Yadvinder Malhi and Professor Bridget Emmett
Professor Yadvinder Malhi
Yadvinder Malhi is Professor of Ecosystem Science at the University of Oxford and Director of the Oxford Centre for Tropical Forests. His work focuses on understanding the ecosystem ecology of tropical forests and how this will change as a result of global atmospheric change and direct anthropogenic change, and conversely how tropical forest conservation can assist in the mitigation of and adaptation to climate change.
Yadvinder’s research employs a range of tools from intensive field studies through to satellite monitoring and ecosystem modelling. His work has focussed largely on Amazonia, where he was the co-founder of RAINFOR forest plots network and the ABERG elevation transect in the Andes. More recently his research has spread to the forests of Africa and Asia, and he has designed (and leads) the Global Ecosystems Monitoring network of intensive forest monitoring sites across the topics.
More generally, Yadvinder is interested in understanding how the resilience and viability of the tropical forest biome in the context of the Anthropocene can be maximised, and in strengthening the scientific capacity of tropical forest nations to understand and manage ecosystems through the climate change and other challenges of the 21st century.
Professor Bridget Emmett
Bridget Emmett has 25 years of experience working in the environment research sector. Her initial training was in plant science, in which she received a first class honours degree from the University of Aberdeen, before she moved into soil ecology for her postgraduate studies, receiving a PhD from Exeter University.
She joined the Natural Environment Research Council’s Institute of Terrestrial Ecology in 1988, which later merged with three sister institutes to become the Centre for Ecology and Hydrology.
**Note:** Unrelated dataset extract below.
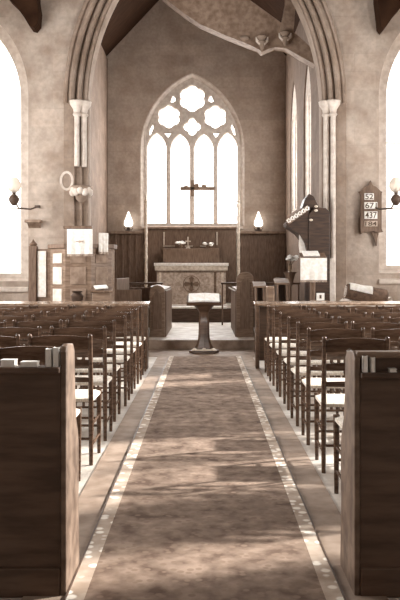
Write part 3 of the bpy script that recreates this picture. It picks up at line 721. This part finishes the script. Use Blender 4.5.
def flowers(px, py, d, zbase, label, spread, n=9, s=.05):
    c = Vector((X(px,d), d, zbase)); t = thing('flower_vase', label, 'vase', c)
    MB().lathe([(.035,0),(.02,.02),(.04,.06),(.03,.1),(.04,.12)], c, 10).build('vase', M['brass'], t, True)
    for k in range(n):
        a = random.uniform(0,2*PI); r = random.uniform(0,1)
        p = c + Vector((spread*r*math.cos(a), .05*math.sin(a), Z(py,d)-zbase + s*random.uniform(-.7,.7)))
        b = MB().tube([c+Vector((0,0,.1)), p], .004, 4); b.build('stem', M['leaf'], t)
        MB().ball(p, s*random.uniform(.6,1), (1.3,1,.8), 1).build('flower', M['flower'], t)
flowers(181, 242.5, gs, zb, 'white flowers in a small vase left of the altar cross', .13)
flowers(210, 244, gs, zb, 'white flowers in a small vase right of the altar cross', .15, 8)
# riddel posts
for px, s_ in ((146,'left'),(238.5,'right')):
    t = thing('riddel_post', 'slender pale post standing at the %s end of the altar' % s_, 'post', (X(px,19.75),19.75,.52)); c = (X(px,19.75),19.75,.52)
    MB().lathe([(.09,0),(.09,.04),(.04,.1),(.036,.2)] + [(.036 + .008*((k%4)==0), .2+k*.08) for k in range(1,28)] + [(.05,2.46),(.03,2.5)], c, 12).build('shaft', M['gilt'], t, True)
    MB().lathe([(.02,2.5),(.05,2.55),(.02,2.6),(.03,2.64),(.0,2.75)], c, 10).build('finial', M['gilt'], t, True)
# wall panelling
for (a_, b_, s_) in ((108.5,144,'left'),(240,283.5,'right')):
    t = thing('wall_panelling', 'dark oak wall panelling %s of the altar' % s_, 'panelling', (X((a_+b_)/2,20.9),20.9,.52))
    x0, x1 = X(a_,20.85), X(b_,20.85)
    if s_ == 'left': x0 = CL+.01
    else: x1 = CR-.01
    MB().box(x0, x1, 20.86, 20.99, .52, Z(234,20.9), .004).build('board', M['farwood'], t)
    n = 5
    for k in range(n+1):
        xx = x0+.03+(x1-x0-.06)*k/n; MB().box(xx-.025, xx+.025, 20.83, 20.86, .52, Z(235,20.9), .004).build('stile', M['farwood'], t)
    MB().box(x0, x1, 20.74, 20.99, Z(234,20.9), Z(231.5,20.9), .008).build('cornice', M['truss'], t)
# glowing lamps on the panelling
for px, s_ in ((128.5,'left'),(258.5,'right')):
    c = Vector((X(px,20.86), 20.86, Z(231.5,20.9)))
    t = thing('altar_lamp', 'small lamp with a glowing pointed shade on the %s panelling' % s_, 'lamp', c)
    MB().lathe([(.09,0),(.09,.02),(.03,.04),(.05,.09),(.03,.13)], c, 12).build('base', M['iron'], t, True)
    for s in (-1,1): MB().tube([c+Vector((0,0,.06)), c+Vector((s*.08,0,.04)), c+Vector((s*.12,0,.1))], .012, 6).build('arm', M['iron'], t)
    MB().lathe([(.06,.12),(.115,.17),(.11,.26),(.06,.38),(.035,.46),(.01,.52)], c, 14).build('shade', M['flame'], t, True)
# items right of the sanctuary
flowers(290, 258, 14.1, Z(272,14.1), 'white flowers in a vase on the stand beside the organ case', .12, 8, .045)
t = thing('flower_stand', 'slim dark stand under the white flowers by the organ case', 'stand', (X(290,14.1),14.1,.15)); c = (X(290,14.1),14.1,.15)
MB().lathe([(.16,0),(.15,.03),(.03,.06),(.025,.9),(.1,Z(272,14.1)-.17),(.13,Z(272,14.1)-.15)], c, 12).build('pedestal', M['farwood'], t, True)
tag(MB().box(X(266,12.7), X(274,12.7), 12.6, 12.78, 0, Z(286,12.7), .02).build('stone_pedestal', M['oak']), 'short pale upright block seen above the chair backs right of the stalls', 'pedestal')
for (px0, px1, py0, lab) in ((255,264,284,'low dark prayer desk beside the right choir stall'),(276,287,281,'dark carved prayer desk left of the organ case')):
    t = thing('prayer_desk', lab, 'desk', (X((px0+px1)/2,13.2),13.2,0)); x0, x1, zt = X(px0,13.2), X(px1,13.2), Z(py0,13.2)
    for xx in (x0, x1-.03): MB().box(xx, xx+.03, 13.05, 13.35, 0, zt-.03, .005).build('side_panel', M['farwood'], t)
    MB().box(x0, x1, 13.32, 13.35, .2, zt-.05, .004).build('front_panel', M['farwood'], t)
    MB().obox(((x0+x1)/2,13.2,zt-.01), x1-x0+.06, .34, .03, Matrix.Rotation(math.radians(12),3,'X'), .004).build('desk_top', M['oak'], t)
# card on right, vase and book on left
t = thing('notice_card', 'small white card with a dark mark below the reading desk', 'card', (X(320,12.4),12.4,Z(300,12.4)))
MB().box(X(316.5,12.4), X(324.5,12.4), 12.4, 12.41, Z(300.5,12.4), Z(293,12.4)).build('card', M['paper'], t)
MB().box(X(319.5,12.4), X(321.5,12.4), 12.395, 12.4, Z(298.5,12.4), Z(295,12.4)).build('printed_mark', M['ink'], t)
tag(MB().box(X(312,12.4), X(329,12.4), 12.38, 12.62, 0, Z(300.5,12.4), .008).build('wooden_box', M['oak']), 'plain wooden stand holding the small white card', 'stand')
t = thing('brass_urn', 'dark footed urn in front of the pulpit', 'urn', (X(77,12.5),12.5,0)); c = (X(77,12.5),12.5,0); zt = Z(291,12.5)
MB().lathe([(.15,0),(.14,.04),(.03,.08),(.025,zt-.25),(.06,zt-.2)], c, 12).build('stand', M['iron'], t, True)
MB().lathe([(.03,zt-.2),(.09,zt-.14),(.1,zt-.07),(.06,zt-.03),(.09,zt),(.05,zt)], c, 14).build('bowl', M['iron'], t, True)
t = thing('kneeling_desk', 'wooden kneeling desk right of the pulpit urn', 'desk', (X(102,12.55),12.55,0)); zt = Z(291,12.55)
MB().box(X(93,12.4), X(111,12.4), 12.3, 12.55, 0, zt, .01).build('body', M['oak'], t)
MB().obox((X(102,12.4),12.42,zt+.03), .34, .3, .025, Matrix.Rotation(math.radians(15),3,'X'), .004).build('desk_top', M['farwood'], t)
tag(MB().obox((X(101,12.4),12.39,zt+.066), .2, .16, .022, Matrix.Rotation(math.radians(15),3,'X') @ Matrix.Rotation(.3,3,'Z'), .004).build('service_book', M['paper']), 'white book lying askew on the kneeling desk near the pulpit', 'book')

# ================================================================== LIGHT + CAMERA
w = bpy.data.worlds.new('World'); scn.world = w; w.use_nodes = True
w.node_tree.nodes['Background'].inputs[0].default_value = (1.0, .985, .965, 1); w.node_tree.nodes['Background'].inputs[1].default_value = .6
def area(loc, rot, sx, sy, e, nm):
    l = bpy.data.lights.new(nm, 'AREA'); l.shape = 'RECTANGLE'; l.size = sx; l.size_y = sy; l.energy = e; l.color = (1,.985,.965)
    o = bpy.data.objects.new(nm, l); COL.objects.link(o); o.location = loc; o.rotation_euler = rot; return o
for a_, b_ in nd:
    area((-5.2,(a_+b_)/2,3.0), (0,-PI/2,0), 2.8, 1.3, 15 if a_ < 4 else 190, 'window_light')

for a_, b_ in sd_:
    area((5.2,(a_+b_)/2,3.0), (0,PI/2,0), 2.8, b_-a_, (12 if a_ < 4 else 150)*(b_-a_), 'window_light')
area((eL/2+eR/2, 20.9, 4.3), (-PI/2,0,0), 2.2, 3.6, 170, 'window_light')
area((2.05, 17.5, 3.8), (0,PI/2,0), 2.2, 3.2, 70, 'window_light')
sn = bpy.data.lights.new('sun', 'SUN'); sn.energy = 7; sn.angle = math.radians(2.0); sn.color = (1,.97,.92)
so = bpy.data.objects.new('sun', sn); COL.objects.link(so)
dirv = Vector((-1.0, -.38, -.62)); so.rotation_euler = dirv.to_track_quat('-Z','Y').to_euler(); so.location = (8,5,8)

cam = bpy.data.cameras.new('camera'); co = bpy.data.objects.new('camera', cam); COL.objects.link(co)
co.location = (0,0,H); co.rotation_euler = (PI/2,0,0)
cam.sensor_fit = 'VERTICAL'; cam.sensor_height = 36; cam.sensor_width = 24; cam.lens = 48
cam.shift_x = -5/600; cam.shift_y = -28/600; cam.clip_start = .05; cam.clip_end = 100
scn.camera = co
vs = scn.view_settings; vs.view_transform = 'Standard'; vs.look = 'None'; vs.gamma = 1; vs.use_curve_mapping = False; vs.exposure = .66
Bridget was appointed as the Head of Bangor in 2001, and has since doubled the size of the staff and student numbers there and moved the operation into a new purpose built ‘green building’ to deliver integrated ecosystem science across the land-marine interface.
Bridget initially specialised in air pollution impacts before moving on to climate change impacts, and most recently land management, ecosystem services and natural capital. Her work frequently focusses on integration across disciplines and land-water-air interfaces, working with a large number of generous and inspiring collaborators. Bridget’s research has had a strong policy and applied focus, helping to improve the evidence base for policy development, assessing policy outcomes and developing tools and approaches to improve decision making supported by Research Councils UK, Defra, devolved administrations, public agencies, the EU and industry.